* BEGIN *

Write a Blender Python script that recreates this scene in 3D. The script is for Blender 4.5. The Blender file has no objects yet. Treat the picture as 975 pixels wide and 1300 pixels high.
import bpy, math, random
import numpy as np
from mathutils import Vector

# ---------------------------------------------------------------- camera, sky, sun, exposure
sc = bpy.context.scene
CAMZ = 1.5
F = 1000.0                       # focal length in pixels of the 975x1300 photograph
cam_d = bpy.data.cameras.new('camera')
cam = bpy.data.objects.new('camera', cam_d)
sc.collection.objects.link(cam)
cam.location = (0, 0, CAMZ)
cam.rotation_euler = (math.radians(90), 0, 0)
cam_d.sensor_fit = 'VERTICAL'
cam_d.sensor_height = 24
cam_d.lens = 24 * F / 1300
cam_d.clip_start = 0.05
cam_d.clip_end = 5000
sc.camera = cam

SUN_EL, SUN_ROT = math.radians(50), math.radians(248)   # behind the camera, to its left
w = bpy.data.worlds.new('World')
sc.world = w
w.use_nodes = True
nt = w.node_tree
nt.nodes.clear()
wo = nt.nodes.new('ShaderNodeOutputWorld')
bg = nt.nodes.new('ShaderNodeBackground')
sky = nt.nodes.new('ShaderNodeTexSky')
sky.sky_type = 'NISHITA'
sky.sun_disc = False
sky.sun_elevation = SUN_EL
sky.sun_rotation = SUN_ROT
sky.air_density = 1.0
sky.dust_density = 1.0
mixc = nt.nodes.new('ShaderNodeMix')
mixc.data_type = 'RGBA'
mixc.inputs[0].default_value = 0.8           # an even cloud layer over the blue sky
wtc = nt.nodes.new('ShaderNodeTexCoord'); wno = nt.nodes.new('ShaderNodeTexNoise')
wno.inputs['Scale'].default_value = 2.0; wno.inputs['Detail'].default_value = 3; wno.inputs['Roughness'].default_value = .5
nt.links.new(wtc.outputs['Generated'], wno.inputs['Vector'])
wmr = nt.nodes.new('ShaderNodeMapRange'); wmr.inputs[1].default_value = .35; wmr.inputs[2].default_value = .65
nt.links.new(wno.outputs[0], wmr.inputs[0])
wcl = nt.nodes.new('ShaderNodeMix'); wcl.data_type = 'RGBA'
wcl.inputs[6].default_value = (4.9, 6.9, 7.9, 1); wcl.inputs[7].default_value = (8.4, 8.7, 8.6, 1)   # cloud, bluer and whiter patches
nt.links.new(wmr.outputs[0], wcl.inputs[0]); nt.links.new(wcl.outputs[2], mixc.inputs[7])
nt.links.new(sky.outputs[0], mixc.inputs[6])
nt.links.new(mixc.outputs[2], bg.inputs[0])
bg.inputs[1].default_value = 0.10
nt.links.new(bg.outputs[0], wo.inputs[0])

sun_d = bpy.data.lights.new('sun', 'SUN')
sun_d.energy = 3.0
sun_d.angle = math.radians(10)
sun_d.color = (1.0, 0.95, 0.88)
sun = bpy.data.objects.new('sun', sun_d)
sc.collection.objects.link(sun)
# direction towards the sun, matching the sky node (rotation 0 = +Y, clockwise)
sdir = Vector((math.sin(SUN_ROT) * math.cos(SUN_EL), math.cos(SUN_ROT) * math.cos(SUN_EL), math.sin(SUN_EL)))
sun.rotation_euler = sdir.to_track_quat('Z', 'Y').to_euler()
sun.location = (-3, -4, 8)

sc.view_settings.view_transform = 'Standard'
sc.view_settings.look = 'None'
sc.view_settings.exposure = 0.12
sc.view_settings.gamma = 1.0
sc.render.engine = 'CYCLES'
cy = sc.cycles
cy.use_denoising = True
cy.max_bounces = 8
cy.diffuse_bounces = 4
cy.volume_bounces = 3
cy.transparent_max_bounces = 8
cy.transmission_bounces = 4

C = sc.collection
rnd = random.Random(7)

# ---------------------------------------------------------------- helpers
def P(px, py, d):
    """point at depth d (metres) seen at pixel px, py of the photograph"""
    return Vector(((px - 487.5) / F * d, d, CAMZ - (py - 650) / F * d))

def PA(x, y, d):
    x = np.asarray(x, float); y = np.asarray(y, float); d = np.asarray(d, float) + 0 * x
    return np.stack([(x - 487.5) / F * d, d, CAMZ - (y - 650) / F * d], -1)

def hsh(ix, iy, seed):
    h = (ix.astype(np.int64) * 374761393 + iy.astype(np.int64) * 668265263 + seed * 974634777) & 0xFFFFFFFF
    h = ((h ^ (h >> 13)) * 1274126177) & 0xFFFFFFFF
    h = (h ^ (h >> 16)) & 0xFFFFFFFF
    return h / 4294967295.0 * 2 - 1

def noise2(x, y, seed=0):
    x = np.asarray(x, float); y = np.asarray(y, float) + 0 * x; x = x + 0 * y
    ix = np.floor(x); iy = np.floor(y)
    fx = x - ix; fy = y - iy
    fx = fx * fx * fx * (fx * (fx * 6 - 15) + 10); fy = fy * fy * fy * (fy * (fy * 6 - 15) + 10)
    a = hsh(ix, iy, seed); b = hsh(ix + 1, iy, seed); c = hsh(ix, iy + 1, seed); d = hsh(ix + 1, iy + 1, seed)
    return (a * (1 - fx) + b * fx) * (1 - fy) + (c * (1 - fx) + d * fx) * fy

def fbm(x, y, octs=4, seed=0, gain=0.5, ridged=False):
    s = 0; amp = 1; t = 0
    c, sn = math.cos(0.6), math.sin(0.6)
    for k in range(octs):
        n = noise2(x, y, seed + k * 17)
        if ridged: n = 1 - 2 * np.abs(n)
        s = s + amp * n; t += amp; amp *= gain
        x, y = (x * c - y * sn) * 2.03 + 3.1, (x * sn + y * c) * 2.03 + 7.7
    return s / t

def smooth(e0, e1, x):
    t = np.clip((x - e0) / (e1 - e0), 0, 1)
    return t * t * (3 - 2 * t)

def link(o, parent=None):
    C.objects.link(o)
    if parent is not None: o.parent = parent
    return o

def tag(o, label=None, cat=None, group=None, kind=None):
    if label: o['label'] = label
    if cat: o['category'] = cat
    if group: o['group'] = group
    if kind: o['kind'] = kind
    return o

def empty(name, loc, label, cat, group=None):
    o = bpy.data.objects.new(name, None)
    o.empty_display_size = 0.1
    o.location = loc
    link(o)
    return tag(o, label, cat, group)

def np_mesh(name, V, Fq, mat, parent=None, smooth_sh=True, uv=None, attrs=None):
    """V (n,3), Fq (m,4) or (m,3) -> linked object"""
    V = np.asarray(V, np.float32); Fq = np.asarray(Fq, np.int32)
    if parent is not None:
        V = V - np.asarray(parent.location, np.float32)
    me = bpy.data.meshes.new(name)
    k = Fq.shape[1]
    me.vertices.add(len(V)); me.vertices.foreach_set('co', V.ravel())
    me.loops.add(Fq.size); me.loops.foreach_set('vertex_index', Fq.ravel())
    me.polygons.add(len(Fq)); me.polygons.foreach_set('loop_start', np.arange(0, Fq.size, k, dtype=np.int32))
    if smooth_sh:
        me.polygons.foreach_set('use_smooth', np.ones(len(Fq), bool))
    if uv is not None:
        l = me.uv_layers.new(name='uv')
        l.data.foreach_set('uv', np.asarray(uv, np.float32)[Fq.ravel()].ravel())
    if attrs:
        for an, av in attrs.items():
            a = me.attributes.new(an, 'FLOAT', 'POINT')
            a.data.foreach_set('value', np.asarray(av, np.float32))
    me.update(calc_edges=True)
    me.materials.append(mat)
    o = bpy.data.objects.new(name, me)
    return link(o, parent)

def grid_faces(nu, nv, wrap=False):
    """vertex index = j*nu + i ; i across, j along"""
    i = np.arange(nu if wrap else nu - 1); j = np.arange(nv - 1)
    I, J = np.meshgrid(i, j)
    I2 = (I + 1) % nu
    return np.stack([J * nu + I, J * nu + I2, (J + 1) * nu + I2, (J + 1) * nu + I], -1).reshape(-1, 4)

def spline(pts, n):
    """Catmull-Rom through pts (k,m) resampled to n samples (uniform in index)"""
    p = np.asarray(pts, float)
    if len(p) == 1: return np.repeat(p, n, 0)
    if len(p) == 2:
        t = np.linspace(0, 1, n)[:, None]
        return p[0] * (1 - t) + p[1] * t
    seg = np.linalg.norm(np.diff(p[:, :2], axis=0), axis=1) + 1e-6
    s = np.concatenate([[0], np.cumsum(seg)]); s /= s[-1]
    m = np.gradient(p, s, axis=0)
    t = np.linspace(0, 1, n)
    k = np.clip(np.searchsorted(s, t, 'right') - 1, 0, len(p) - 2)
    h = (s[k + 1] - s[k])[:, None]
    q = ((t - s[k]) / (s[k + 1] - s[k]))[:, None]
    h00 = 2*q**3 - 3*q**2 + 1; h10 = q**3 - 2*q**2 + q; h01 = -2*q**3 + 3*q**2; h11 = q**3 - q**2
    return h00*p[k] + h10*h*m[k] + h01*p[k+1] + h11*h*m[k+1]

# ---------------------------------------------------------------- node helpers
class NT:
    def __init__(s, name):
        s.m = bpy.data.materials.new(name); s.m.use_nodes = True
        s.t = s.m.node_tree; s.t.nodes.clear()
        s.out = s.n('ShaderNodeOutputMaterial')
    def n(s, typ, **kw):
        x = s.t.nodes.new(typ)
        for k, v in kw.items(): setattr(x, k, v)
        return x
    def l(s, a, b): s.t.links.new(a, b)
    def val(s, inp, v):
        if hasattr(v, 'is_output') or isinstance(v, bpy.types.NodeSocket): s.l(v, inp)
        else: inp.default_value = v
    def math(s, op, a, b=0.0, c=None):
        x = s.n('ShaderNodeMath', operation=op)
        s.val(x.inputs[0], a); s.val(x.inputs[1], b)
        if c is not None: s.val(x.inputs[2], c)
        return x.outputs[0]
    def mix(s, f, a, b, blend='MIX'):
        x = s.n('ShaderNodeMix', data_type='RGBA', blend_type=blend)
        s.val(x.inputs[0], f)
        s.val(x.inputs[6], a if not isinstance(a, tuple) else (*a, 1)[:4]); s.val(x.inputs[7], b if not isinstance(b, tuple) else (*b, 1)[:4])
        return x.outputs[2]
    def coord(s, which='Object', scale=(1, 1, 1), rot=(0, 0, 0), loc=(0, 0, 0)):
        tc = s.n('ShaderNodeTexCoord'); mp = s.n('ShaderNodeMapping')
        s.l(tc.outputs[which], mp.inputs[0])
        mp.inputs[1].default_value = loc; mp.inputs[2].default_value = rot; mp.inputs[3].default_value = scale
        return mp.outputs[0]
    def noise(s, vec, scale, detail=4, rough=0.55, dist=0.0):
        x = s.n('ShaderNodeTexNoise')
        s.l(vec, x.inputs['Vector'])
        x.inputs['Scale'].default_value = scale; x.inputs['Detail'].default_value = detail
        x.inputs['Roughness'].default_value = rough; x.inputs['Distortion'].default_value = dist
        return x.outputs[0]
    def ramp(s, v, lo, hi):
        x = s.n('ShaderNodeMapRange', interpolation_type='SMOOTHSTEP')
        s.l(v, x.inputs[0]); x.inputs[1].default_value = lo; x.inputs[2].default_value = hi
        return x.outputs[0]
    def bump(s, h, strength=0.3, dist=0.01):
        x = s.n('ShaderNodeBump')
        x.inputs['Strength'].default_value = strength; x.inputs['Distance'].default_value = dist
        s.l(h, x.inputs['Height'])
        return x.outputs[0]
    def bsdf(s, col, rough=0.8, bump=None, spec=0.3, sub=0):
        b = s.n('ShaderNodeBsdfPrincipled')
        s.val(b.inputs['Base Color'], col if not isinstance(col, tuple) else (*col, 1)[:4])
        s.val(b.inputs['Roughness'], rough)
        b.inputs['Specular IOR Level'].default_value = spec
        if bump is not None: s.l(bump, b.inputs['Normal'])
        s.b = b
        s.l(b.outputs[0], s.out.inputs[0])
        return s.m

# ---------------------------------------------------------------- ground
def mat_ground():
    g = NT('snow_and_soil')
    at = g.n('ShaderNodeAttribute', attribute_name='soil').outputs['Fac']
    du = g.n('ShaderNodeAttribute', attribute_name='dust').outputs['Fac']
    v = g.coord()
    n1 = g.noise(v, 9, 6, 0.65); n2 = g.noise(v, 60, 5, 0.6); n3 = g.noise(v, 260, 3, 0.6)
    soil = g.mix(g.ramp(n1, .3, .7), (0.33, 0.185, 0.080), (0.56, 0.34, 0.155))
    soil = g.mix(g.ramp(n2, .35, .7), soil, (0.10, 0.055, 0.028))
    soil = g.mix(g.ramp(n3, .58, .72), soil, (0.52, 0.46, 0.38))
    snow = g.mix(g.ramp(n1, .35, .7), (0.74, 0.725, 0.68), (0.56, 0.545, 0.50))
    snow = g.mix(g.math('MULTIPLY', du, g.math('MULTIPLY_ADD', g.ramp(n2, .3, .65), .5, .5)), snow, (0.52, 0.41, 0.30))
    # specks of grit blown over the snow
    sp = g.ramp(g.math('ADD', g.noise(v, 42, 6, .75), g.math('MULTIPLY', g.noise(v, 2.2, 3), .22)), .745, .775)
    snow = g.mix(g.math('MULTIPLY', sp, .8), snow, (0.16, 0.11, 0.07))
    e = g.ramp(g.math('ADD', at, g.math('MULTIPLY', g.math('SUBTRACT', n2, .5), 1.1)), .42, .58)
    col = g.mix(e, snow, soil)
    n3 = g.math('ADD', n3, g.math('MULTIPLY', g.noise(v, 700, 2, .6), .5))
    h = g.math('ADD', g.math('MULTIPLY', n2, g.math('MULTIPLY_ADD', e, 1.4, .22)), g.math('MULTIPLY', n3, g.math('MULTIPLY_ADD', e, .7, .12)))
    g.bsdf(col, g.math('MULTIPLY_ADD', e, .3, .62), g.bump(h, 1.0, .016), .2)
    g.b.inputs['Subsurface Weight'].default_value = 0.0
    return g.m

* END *

* [Work to be completed]: Return only the lines from the beginning of the material up to and including the line with "sc.camera = cam", exactly as written.

* [Full output]:
Write a Blender Python script that recreates this scene in 3D. The script is for Blender 4.5. The Blender file has no objects yet. Treat the picture as 975 pixels wide and 1300 pixels high.
import bpy, math, random
import numpy as np
from mathutils import Vector

# ---------------------------------------------------------------- camera, sky, sun, exposure
sc = bpy.context.scene
CAMZ = 1.5
F = 1000.0                       # focal length in pixels of the 975x1300 photograph
cam_d = bpy.data.cameras.new('camera')
cam = bpy.data.objects.new('camera', cam_d)
sc.collection.objects.link(cam)
cam.location = (0, 0, CAMZ)
cam.rotation_euler = (math.radians(90), 0, 0)
cam_d.sensor_fit = 'VERTICAL'
cam_d.sensor_height = 24
cam_d.lens = 24 * F / 1300
cam_d.clip_start = 0.05
cam_d.clip_end = 5000
sc.camera = cam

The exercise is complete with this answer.